Konsep pemberdayaan fiqh sosial ala Kiai Sahal sangat relevan dengan konsep pemberdayaan ala comdev yang berasal dari barat, bahkan lebih komprehensif.
Fiqh sosial Kiai Sahal yang menurut pemateri diskusi, Kunarti—peneliti magang di PUSAT FISI, memiliki kesamaan nilai dengan konsep etika protestan ini, menegaskan bahwa Islam sebenarnya mendorong umatnya untuk mampu secara ekonomi. Kemampuan ekonomi ini bukan dalam rangka menciptakan sikap kapitalis dan pengabaian terhadap pentingnya distribusi kesejahteraan, akan tetapi justru untuk meningkatkan kualitas beragama melalui kesalehan dan tanggungjawab sosial. Semakin banyak harta yang dimiliki seseorang, akan semakin banyak sedekah, infaq, zakat, dan wakaf yang dikeluarkan. Oleh karena itu, Kiai Sahal memandang penting untuk memaknai kembali zuhud, qona’ah, dan tawakkal.
Kiai Sahal sendiri, dalam setiap gagasan fiqh sosial dan implementasinya, selalu bertumpu pada dua prinsip, bahwa tugas manusia pada hakikatnya adalah pertama, untuk beribadah kepada Allah SWT dan kedua, menjadi khalifah di bumi. Kedua tugas itu harus dilaksanakan manusia secara seimbang, dan satu sama lain saling menunjang kesempurnaan ibadah. Sehingga, seorang muslim tidak dapat meninggalkan salah satu dari tugas ini. Inilah poin penting dari fiqh sosial yang dalam perkembangannya menjadi materi dakwah bil hal sekaligus implementasi fiqh sosial itu sendiri oleh Kiai Sahal dalam meningkatkan kualitas beragama dan taraf kesejahteraan ekonomi masyarakat.
“dengan demikian, dakwah bil hal Kiai Sahal yang terepresentasikan dalam fiqh sosial merupakan bentuk pemberdayaan masyarakat berbasis Islam, bahkan lebih komprehensif dari konsep pemberdayaan masyarakat pada umumnya yang berbasis sosiologi, antropologi, dan ilmu sosial lainnya...”, papar Kunarti.

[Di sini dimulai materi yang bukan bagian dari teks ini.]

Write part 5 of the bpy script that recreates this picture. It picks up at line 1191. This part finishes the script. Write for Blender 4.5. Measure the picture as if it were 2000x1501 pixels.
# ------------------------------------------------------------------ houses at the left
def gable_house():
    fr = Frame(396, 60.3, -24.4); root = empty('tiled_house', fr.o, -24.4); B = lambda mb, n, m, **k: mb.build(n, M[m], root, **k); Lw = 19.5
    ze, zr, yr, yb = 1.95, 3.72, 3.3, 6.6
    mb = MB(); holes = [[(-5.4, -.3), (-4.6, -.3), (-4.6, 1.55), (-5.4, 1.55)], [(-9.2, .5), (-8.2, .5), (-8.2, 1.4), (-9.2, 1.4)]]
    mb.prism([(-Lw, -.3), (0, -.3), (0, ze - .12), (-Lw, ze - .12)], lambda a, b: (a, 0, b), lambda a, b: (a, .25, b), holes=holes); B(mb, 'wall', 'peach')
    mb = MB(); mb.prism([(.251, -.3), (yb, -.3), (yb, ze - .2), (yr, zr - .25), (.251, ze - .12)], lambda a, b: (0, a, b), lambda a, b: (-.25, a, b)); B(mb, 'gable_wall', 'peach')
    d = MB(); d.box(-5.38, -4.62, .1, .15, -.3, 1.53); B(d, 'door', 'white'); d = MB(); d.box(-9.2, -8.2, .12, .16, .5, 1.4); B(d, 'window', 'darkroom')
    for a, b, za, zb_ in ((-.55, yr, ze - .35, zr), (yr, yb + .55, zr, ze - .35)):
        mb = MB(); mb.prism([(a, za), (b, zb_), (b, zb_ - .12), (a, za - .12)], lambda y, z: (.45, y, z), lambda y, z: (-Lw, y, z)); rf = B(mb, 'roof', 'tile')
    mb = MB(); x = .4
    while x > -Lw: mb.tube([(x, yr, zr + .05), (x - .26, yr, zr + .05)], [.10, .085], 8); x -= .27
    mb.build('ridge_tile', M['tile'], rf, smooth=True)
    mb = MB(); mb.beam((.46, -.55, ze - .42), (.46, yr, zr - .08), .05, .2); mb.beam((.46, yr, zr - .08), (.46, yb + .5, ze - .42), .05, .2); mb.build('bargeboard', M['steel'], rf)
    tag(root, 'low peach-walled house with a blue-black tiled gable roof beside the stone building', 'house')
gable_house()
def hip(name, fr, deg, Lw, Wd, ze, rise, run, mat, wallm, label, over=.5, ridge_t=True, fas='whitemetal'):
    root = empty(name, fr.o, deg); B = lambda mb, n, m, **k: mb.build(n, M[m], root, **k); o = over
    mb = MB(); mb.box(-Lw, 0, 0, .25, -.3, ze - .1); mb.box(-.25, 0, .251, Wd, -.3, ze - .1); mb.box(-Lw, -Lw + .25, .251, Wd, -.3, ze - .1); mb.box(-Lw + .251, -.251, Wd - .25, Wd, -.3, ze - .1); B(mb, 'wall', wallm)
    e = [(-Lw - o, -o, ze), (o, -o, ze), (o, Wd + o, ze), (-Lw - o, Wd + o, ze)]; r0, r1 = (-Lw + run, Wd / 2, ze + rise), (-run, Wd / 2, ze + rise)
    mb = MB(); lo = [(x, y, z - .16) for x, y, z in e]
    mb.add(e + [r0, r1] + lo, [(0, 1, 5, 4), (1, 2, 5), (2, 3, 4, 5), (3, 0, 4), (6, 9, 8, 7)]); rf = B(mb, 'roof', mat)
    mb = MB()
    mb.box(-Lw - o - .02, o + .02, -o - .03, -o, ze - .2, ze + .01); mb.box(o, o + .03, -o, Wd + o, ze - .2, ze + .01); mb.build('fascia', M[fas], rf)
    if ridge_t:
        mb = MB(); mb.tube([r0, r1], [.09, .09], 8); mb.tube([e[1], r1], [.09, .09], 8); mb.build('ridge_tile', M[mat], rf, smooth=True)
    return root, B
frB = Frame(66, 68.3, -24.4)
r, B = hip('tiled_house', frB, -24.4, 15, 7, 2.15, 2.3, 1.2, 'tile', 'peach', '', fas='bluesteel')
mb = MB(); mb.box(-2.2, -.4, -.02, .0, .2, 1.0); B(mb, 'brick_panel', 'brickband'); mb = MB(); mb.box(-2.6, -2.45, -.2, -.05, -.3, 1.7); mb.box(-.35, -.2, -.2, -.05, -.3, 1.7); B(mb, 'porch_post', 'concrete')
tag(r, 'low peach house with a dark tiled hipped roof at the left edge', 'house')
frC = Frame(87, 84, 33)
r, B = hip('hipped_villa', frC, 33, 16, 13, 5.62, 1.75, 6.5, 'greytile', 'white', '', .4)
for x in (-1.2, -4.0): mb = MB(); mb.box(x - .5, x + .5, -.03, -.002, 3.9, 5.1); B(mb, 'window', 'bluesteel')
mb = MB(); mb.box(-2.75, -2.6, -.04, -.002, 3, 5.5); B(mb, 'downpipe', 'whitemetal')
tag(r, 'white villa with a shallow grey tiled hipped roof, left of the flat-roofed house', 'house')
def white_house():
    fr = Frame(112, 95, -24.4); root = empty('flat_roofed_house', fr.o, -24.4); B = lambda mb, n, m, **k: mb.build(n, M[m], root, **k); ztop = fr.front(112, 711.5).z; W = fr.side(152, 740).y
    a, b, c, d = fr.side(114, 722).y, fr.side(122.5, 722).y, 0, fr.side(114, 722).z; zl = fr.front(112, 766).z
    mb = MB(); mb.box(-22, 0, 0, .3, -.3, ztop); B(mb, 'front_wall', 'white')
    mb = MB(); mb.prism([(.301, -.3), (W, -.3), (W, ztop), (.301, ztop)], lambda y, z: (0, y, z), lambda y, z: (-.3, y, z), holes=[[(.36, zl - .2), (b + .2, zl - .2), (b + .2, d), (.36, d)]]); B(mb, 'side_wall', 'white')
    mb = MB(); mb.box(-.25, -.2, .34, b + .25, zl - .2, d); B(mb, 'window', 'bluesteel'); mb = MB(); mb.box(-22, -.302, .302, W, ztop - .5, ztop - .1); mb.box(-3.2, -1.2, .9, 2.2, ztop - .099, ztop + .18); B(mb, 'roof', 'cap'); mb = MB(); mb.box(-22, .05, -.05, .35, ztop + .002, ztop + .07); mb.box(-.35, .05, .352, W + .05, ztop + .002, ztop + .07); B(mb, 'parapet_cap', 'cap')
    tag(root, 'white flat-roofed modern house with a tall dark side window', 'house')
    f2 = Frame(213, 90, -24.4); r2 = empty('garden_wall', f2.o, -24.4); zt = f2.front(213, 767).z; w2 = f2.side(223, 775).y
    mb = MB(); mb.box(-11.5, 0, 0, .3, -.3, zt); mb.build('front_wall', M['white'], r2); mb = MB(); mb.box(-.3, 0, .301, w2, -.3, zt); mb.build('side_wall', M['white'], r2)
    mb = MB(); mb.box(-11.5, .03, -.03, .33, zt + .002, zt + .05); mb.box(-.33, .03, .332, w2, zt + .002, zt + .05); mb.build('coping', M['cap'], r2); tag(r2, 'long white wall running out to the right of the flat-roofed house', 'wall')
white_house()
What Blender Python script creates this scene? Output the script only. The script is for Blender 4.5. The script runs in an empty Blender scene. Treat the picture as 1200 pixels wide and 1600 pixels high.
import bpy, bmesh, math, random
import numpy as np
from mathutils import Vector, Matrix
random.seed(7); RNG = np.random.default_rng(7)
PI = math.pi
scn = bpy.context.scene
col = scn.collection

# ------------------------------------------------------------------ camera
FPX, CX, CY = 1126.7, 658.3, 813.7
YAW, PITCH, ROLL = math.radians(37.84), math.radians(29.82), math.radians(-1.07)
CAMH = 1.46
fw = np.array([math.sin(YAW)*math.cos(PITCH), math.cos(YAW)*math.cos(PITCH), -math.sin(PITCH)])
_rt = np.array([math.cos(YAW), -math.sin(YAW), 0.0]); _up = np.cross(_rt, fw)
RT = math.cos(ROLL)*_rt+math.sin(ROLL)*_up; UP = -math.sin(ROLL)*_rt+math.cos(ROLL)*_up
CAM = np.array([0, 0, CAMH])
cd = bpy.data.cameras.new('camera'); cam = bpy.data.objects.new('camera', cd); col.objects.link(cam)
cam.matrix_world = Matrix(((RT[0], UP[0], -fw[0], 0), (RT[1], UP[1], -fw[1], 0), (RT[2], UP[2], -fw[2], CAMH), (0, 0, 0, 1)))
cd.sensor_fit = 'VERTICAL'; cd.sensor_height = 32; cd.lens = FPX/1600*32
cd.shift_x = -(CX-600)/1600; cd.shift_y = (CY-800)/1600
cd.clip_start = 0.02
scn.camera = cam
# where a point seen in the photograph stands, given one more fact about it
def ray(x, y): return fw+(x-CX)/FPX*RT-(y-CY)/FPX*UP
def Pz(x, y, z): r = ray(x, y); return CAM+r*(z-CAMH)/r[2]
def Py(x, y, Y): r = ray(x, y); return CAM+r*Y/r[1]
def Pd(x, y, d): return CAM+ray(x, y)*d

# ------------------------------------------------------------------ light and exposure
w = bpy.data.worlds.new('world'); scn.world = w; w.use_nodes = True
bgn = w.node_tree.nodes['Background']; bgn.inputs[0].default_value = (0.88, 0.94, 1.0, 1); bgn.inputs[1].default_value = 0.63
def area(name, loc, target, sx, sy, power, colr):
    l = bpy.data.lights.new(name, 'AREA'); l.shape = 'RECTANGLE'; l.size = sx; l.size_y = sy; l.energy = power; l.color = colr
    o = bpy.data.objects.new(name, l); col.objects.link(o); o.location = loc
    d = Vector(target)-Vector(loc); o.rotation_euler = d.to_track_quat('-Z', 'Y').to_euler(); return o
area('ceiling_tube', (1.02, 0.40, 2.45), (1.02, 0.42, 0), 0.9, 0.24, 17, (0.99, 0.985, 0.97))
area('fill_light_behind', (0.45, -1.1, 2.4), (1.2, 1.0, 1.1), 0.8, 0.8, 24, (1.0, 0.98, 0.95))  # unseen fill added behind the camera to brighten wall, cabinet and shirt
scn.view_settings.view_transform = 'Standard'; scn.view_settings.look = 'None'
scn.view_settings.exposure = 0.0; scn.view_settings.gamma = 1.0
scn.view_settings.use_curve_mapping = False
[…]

Tambahnya, “alasan mengapa fiqh sosial layak disebut pemberdayaan masyarakat yang lebih komprehensif karena, basis konsep pemberdayaan Kiai Sahal adalah keseimbangan dua tugas manusia dan tujuan akhir yang harus dicapai dari hidupnya, yang oleh Kiai Sahal disebut dengan istilah sa’adatut darain (kebahagiaan di dunia dan akhirat). Dalam nilai-nilai ajaran Islam, orang yang bahagia di dunia dan akhirat adalah yang memiliki kecukupan harta untuk kebutuhan hidup dan bersosial, serta banyak melakukan amal sholih baik yang individual seperti solat dan puasa, dan yang lebih penting ibadah sosial seperti sedekah, zakat, infak, dan wakaf..”
Dalam diskusi Forum Kamisan Mahasiswa Jumat (1/4) lalu itu, muncul kesadaran bahwa ibadah tidak hanya dilakukan secara individual, tapi juga secara sosial yang lebih penting karena memberikan dampak lebih luas terhadap kesempurnaan ibadah seseorang. Allah SWT telah mensyariatkan melalui fiqh tentang petunjuk pelaksanaan ibadah seperti sedekah, infak, zakat, dan wakaf yang bermakna pentingnya hubungan sosial bagi umat manusia, dan Agama Islam nyatanya telah memfasilitasi umatnya dalam berinteraksi sosial melalui ibadah.